At INDICA-Rashtram Centre for Cultural Leadership, we are trying to make a critique of the principles on which India’s fundamental institutions work, principles which are not Dharmic in origin and are colonial imports, principles which fuel conflict between Nature and Culture. Along with that we are also trying to propose an alternative worldview with dharma at the centre, a worldview which is Dharmic and which instructs on how Nature-Culture Continuum is practiced. We are calling it Dharmic Futures.
By Dr Pankaj Saxena, Director for Centre for Cultural Studies
Every society needs order to function. In human society this order is partly enforced by Nature and partly created by culture. While Nature enforces order through natural constraints, the order that is generated by culture has to be enforced by social institutions. It is the nature of these social institutions which decide the fate of cultures and civilizations. This is because even though initially they are the product of culture, they start shaping culture by reverse influencing society.
A culture which is not colonized has social institutions which are in harmony with its dharma, society, culture and civilization. A colonized society on the other hand has civilizational dissonance between its institution and the fundamental nature of its society. In such a society, there is a constant struggle between people and institutions; society and State; tradition and ‘modernity’.
The uncritical acceptance of colonial institutions in polity, education, economy and society in contemporary India means that we are still a colonized society using institutions which are sold as global and universal but instead espouse the paradigm of our colonial masters. This is as true about our political set up as about our academia and other institutions.
The dissonance however is deeper than its colonial origin. There is something deeply troubling with how our ‘universal’ institutions work today in ‘globalized world’. We seem to be on a head-on collision with Nature and natural order. As a result we are destroying eco-systems and disturbing ecological order in an unprecedented way.
Curiously this conflict between Nature and Culture is not a cultural universal. Different traditional cultures all over the world have managed to co-exist with Nature while evolving as a society, practicing a Nature-Culture Continuum. The ‘universal global order’ that exists today in our polity, society, education and all other spheres, is not just in conflict with Nature but also in conflict with all of these traditional alternative cultural orders. The Dharmic eco-system of India is one of these traditional orders, in conflict with the ‘global paradigm’.

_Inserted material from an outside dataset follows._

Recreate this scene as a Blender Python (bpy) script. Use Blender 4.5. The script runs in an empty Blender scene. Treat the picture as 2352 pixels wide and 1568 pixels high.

At CCL we are trying to make a critique of the principles on which India’s fundamental institutions work, principles which are not Dharmic in origin and are colonial imports, principles which fuel conflict between Nature and Culture. Along with that we are also trying to propose an alternative worldview with dharma at the centre, a worldview which is Dharmic and which instructs on how Nature-Culture Continuum is practiced. We are calling it Dharmic Futures.